Among the surprise suspects is O’Brien’s partner Sam -- well, he is played by Fred Clark, after all (Clark is even seen in a flashback that shows him 20 years younger, though the only difference is he’s wearing an ill-fitting toupee) -- though at the end St. Clair is established as the real killer and hunted down in the studio (the chase takes them through the prop department, where we see a lot of bric-a-brac in the background: yet another indication of Orson Welles’ influence on William Castle!), the film gets made and is a huge success, and O’Brien and Sally Rousseau pair up. There are some intriguing directions Kohner and Brady could have taken his story, including having O’Brien cast Sally Rousseau to play her mother in the film and build her into a big star and making O’Brien more of a rougher and conflicted character -- as Charles noted, Hollywood Story had the visual “look” of a film noir but little of the moral ambiguity; the characters are pretty much either all good or all bad, and part of that may have been Richard Conte’s desire to play an unambiguous hero after years of being typecast as a crook (apparently it hadn’t occurred to him that he could carry over elements of his former anti-social typecasting into his mostly good-guy roles the way Humphrey Bogart did in his transition from gangsters to sympathetic leads).

It’s also obviously a film influenced not only by the William Desmond Taylor murder case but also by the huge success of Billy Wilder’s Sunset Boulevard, made the year before and also a murder film set against the backdrop of both silent-era and contemporary Hollywood.
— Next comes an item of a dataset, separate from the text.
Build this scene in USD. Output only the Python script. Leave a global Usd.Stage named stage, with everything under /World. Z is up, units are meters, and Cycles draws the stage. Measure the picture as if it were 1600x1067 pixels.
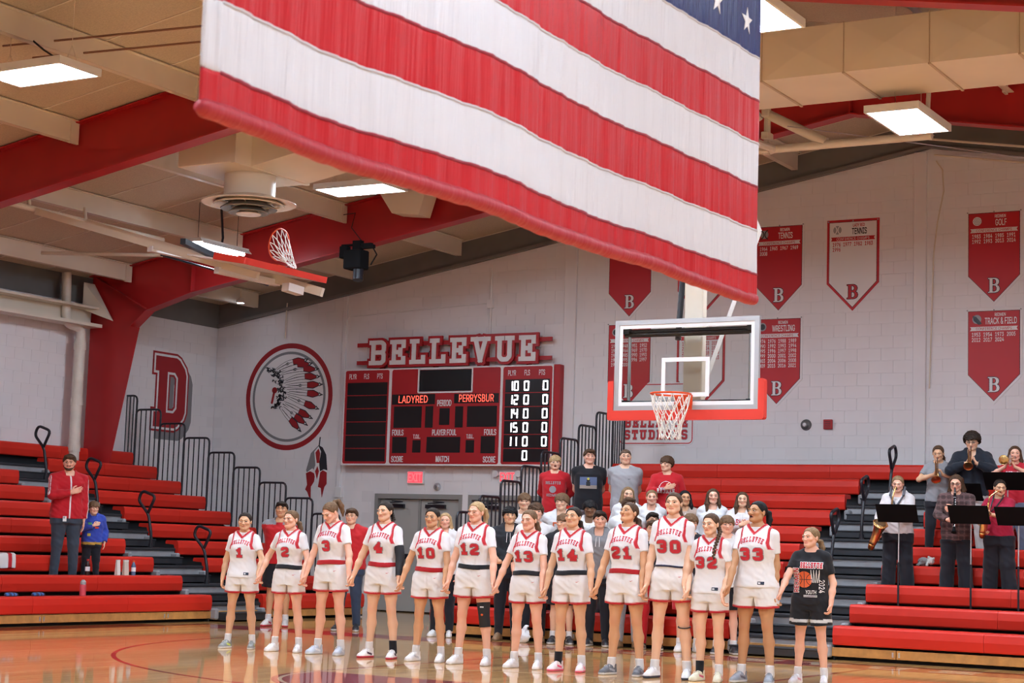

We get to see two clips from silent films, one real (Mary Philbin’s famous “unmasking” of Lon Chaney, Sr. in the 1925 Phantom of the Opera) and one faked (Julie Adams and Paul Cavanaugh in ridiculously heavy makeup in a scene from one of Ferrara’s films starring Amanda Rousseau … so Adams got to play her own mother on screen, and in a featured interview on the DVD in which she still looks surprisingly good she talks about how much fun she had duplicating the stylized acting of silent films; ironically the action in the scene is reminiscent of the clip from Gloria Swanson’s 1928 film Queen Kelly used in Sunset Boulevard, and there’s a world of difference between Swanson’s restraint in the actual silent clip and Adams’ exaggerated gestures in the 1951 simulation), and we also get to see surviving actors from the silent days, including Francis X. Bushman (a frequent guest on early-1950’s TV show talking about Hollywood’s silent days) and Helen Gibson, and Charles noted that Castle gave them a lot more to do on screen than Billy Wilder had in the infamous “waxworks” scene showing them playing bridge in Sunset Boulevard.

Hollywood Story is a quite interesting movie, well made and with a convincing ending to a mystery that remains unsolved in reality -- though I must say that I was a bit put out by them making the writer the killer, just as I had been in a 1930’s “B” whose title escapes me at the moment in which the gimmick was that the reporter “sleuth” character figures out that the writer committed the murder because of the similarity of the real-life crime to his script!